Rows from a 3D scene dataset:
+===+

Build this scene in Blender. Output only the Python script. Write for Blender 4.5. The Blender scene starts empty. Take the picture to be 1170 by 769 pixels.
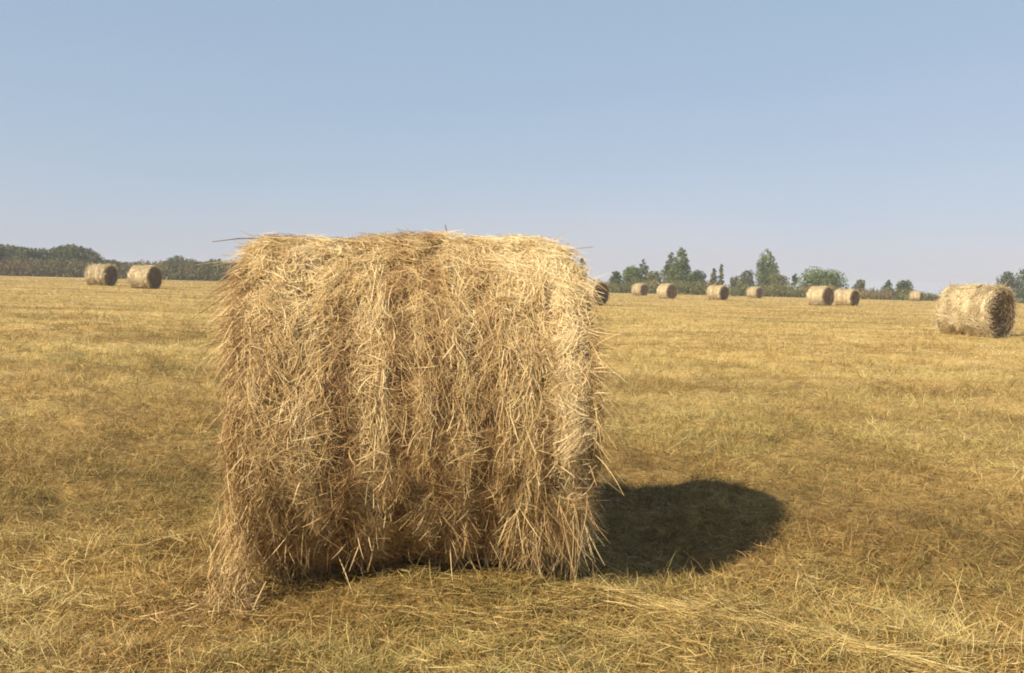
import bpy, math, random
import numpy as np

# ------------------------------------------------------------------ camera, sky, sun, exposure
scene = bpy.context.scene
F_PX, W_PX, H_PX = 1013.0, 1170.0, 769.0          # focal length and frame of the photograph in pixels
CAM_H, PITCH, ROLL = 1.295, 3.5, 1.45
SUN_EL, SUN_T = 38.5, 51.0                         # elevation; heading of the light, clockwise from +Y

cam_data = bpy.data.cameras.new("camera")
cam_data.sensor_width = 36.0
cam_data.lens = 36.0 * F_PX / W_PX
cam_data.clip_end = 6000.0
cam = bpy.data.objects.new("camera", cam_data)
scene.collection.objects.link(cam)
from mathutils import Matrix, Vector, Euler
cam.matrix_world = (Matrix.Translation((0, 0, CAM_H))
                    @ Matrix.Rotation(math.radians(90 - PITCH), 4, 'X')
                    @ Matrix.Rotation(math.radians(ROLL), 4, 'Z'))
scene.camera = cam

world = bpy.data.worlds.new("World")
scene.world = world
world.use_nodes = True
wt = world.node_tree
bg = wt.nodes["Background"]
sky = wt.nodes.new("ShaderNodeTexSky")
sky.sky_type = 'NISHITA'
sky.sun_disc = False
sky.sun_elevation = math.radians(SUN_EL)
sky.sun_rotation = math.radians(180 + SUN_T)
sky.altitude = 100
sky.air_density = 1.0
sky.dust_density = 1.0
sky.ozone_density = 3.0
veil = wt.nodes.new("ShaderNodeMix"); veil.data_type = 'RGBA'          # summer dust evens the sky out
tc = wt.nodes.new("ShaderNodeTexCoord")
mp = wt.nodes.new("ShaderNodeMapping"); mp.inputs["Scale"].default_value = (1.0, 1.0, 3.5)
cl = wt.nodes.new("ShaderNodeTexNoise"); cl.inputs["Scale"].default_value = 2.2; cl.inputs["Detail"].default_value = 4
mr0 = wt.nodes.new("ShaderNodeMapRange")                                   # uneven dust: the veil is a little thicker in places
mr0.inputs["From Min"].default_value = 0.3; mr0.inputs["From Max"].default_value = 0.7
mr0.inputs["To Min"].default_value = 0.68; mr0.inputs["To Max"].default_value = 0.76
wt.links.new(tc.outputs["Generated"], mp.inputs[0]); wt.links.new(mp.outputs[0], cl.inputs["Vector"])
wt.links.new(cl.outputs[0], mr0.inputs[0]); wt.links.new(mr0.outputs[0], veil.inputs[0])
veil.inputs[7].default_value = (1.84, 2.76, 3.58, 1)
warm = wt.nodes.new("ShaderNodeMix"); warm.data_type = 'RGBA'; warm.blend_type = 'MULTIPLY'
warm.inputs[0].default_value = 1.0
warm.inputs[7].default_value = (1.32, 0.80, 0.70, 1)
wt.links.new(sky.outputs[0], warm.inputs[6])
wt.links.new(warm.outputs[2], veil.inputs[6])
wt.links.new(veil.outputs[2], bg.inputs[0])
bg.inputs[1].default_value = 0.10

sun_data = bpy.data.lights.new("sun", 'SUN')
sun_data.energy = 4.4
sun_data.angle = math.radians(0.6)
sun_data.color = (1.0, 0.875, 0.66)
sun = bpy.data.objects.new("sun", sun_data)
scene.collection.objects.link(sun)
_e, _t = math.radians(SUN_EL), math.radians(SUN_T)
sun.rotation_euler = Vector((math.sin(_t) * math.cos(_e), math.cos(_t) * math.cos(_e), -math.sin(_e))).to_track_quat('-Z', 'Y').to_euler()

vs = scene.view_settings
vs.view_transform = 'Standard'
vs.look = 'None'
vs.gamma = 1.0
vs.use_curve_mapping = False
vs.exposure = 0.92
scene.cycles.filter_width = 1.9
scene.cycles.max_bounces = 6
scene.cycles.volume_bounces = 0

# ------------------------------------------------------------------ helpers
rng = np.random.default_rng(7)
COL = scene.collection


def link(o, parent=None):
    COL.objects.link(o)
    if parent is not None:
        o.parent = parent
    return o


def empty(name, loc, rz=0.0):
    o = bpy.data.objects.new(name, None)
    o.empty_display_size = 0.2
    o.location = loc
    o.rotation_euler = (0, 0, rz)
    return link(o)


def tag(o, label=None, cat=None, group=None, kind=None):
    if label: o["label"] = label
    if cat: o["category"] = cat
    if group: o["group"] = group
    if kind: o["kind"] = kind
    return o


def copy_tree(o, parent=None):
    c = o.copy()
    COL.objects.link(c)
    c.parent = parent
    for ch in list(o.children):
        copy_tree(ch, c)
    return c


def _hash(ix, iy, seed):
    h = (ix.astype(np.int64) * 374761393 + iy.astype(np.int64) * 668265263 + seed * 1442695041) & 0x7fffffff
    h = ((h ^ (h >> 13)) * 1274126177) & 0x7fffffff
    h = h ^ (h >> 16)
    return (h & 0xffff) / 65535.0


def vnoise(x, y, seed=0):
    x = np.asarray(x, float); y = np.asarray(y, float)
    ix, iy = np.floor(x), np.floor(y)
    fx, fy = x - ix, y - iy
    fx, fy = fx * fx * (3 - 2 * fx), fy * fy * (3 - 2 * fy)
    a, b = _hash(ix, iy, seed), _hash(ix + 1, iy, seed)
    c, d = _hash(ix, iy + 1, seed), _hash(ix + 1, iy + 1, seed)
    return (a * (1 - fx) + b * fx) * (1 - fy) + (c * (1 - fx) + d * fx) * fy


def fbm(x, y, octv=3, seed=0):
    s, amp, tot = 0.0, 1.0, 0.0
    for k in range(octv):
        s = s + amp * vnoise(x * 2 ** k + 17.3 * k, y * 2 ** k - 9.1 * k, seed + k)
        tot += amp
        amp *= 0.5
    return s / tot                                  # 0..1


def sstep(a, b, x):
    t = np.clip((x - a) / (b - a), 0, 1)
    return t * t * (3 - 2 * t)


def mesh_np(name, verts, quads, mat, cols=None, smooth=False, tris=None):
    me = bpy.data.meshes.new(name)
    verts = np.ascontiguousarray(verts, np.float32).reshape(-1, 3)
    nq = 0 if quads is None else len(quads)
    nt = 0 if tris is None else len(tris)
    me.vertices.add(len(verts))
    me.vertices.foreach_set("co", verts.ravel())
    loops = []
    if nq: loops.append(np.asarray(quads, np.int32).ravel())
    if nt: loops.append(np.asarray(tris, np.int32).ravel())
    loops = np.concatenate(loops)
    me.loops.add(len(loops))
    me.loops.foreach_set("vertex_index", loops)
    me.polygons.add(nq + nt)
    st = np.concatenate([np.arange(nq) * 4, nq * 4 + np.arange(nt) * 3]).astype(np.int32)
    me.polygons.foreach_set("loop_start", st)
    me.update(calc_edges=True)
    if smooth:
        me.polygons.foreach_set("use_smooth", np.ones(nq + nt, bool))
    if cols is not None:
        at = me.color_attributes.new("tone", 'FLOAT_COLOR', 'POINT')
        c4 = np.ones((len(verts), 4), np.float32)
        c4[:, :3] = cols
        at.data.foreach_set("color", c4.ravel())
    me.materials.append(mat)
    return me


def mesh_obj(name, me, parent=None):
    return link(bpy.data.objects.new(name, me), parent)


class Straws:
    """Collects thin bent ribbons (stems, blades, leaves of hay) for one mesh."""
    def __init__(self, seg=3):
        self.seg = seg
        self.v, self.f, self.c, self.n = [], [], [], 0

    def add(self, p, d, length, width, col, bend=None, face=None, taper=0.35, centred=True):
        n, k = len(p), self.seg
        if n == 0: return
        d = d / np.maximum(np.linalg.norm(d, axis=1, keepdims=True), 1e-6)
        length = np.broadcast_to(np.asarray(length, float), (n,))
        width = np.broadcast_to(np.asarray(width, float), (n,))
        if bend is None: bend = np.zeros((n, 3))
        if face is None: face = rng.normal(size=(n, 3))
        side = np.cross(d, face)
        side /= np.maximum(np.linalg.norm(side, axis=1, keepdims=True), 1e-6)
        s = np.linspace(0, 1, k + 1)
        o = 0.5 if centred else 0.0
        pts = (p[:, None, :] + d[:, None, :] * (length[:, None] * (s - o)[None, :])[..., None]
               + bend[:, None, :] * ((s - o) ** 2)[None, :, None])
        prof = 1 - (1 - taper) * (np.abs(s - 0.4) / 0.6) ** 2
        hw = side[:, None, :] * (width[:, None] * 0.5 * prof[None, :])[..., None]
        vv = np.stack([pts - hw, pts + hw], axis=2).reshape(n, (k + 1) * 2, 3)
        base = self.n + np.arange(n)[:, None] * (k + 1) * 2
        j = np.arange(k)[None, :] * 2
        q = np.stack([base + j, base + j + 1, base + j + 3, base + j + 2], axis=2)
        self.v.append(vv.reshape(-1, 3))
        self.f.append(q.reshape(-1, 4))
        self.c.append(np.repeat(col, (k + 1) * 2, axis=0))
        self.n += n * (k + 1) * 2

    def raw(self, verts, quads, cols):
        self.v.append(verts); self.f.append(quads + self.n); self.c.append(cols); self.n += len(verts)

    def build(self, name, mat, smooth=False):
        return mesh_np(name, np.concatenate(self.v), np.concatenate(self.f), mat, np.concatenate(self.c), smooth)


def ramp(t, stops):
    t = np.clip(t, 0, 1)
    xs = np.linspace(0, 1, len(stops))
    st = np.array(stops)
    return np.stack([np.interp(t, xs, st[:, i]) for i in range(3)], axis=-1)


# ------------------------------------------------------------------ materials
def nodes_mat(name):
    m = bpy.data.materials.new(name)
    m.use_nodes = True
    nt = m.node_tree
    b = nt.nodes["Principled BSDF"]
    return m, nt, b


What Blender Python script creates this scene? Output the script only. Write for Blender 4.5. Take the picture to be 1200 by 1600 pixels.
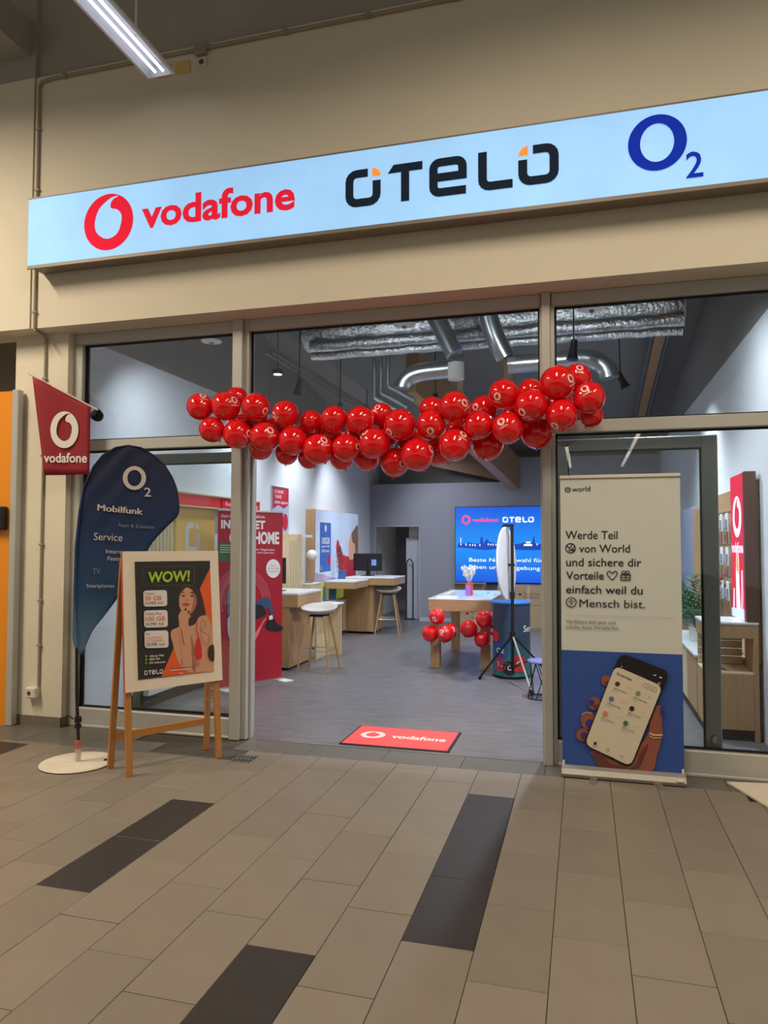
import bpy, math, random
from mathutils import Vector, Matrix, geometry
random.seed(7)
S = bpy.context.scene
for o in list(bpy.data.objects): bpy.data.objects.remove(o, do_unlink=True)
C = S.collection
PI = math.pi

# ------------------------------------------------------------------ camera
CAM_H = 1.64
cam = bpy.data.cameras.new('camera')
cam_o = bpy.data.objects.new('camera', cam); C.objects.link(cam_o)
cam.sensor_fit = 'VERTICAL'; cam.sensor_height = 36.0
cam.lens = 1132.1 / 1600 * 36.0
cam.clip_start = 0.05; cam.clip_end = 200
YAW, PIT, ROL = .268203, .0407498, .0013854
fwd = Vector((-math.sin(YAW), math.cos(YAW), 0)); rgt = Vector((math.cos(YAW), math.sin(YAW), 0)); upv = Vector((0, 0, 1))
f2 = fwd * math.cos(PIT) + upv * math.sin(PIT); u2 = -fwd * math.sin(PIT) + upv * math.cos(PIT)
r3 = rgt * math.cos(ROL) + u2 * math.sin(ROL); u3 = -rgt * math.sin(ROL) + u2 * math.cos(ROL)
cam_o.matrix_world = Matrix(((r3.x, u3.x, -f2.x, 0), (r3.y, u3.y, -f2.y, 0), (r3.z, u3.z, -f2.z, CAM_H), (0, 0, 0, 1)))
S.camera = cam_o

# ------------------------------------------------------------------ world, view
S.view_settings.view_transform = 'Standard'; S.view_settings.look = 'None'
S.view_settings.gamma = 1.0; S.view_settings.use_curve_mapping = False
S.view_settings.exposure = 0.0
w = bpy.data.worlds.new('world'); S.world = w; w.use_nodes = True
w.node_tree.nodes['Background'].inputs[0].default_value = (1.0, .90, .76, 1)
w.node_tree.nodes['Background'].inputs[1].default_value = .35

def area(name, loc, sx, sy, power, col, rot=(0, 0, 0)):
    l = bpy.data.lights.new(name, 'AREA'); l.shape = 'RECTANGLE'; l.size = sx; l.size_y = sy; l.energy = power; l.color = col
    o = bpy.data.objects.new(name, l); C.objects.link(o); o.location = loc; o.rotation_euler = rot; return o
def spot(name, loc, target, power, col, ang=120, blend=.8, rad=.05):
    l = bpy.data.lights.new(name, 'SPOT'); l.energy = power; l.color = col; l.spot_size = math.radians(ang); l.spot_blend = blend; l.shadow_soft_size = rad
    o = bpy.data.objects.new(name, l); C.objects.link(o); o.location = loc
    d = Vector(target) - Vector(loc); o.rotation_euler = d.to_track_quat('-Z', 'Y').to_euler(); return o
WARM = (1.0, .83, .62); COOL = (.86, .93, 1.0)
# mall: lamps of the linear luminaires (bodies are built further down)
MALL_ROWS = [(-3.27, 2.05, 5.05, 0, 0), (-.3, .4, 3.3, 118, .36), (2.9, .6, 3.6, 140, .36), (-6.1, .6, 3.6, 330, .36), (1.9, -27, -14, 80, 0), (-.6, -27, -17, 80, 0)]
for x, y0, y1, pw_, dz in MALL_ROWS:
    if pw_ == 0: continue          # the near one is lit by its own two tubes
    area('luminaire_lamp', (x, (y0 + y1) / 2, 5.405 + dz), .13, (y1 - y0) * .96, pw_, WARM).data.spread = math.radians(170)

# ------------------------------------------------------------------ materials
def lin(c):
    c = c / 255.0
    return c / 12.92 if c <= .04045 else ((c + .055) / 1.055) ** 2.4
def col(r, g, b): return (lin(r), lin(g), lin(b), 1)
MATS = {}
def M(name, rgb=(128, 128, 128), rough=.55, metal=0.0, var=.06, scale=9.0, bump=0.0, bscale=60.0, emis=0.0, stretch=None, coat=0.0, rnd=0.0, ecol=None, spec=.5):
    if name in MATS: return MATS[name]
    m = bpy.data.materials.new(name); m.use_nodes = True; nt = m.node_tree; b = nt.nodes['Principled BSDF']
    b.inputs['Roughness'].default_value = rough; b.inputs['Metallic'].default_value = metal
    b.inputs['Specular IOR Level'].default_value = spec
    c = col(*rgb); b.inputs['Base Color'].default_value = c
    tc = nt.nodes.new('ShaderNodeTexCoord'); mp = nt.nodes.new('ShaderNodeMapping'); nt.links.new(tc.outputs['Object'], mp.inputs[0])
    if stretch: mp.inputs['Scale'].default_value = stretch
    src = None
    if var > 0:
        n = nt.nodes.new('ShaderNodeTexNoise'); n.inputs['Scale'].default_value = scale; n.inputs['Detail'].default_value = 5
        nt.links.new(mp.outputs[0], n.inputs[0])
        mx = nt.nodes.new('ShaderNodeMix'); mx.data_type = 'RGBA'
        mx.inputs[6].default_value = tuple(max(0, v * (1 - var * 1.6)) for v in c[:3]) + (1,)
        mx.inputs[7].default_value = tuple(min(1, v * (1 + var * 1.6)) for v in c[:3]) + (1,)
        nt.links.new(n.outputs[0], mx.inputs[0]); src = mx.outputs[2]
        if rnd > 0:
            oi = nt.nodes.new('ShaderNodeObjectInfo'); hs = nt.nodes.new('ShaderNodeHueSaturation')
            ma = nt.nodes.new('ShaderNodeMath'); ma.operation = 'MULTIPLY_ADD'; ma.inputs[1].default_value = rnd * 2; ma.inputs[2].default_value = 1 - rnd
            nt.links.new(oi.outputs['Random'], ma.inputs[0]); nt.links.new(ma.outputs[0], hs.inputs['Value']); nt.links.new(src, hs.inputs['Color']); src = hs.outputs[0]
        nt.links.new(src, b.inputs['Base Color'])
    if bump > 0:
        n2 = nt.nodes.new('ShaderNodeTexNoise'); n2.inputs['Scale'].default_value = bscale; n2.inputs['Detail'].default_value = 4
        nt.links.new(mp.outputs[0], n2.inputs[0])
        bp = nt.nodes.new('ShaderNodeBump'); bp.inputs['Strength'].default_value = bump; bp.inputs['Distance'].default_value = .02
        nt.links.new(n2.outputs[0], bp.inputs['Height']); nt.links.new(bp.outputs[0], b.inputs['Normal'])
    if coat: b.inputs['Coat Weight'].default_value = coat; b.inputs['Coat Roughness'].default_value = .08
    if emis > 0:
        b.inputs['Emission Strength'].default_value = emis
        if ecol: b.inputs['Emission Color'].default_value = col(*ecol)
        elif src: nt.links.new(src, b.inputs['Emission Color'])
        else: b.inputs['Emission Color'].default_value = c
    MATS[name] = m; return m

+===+

**THE EXERCISE:**
Your task is to reproduce the entries above word for word, from the first line through the line with "SUN_EL, SUN_T = 38.5, 51.0", and please leave out any pictures.

**OUTPUT FOR THIS EXERCISE:**
Build this scene in Blender. Output only the Python script. Write for Blender 4.5. The Blender scene starts empty. Take the picture to be 1170 by 769 pixels.
import bpy, math, random
import numpy as np

# ------------------------------------------------------------------ camera, sky, sun, exposure
scene = bpy.context.scene
F_PX, W_PX, H_PX = 1013.0, 1170.0, 769.0          # focal length and frame of the photograph in pixels
CAM_H, PITCH, ROLL = 1.295, 3.5, 1.45
SUN_EL, SUN_T = 38.5, 51.0                         # elevation; heading of the light, clockwise from +Y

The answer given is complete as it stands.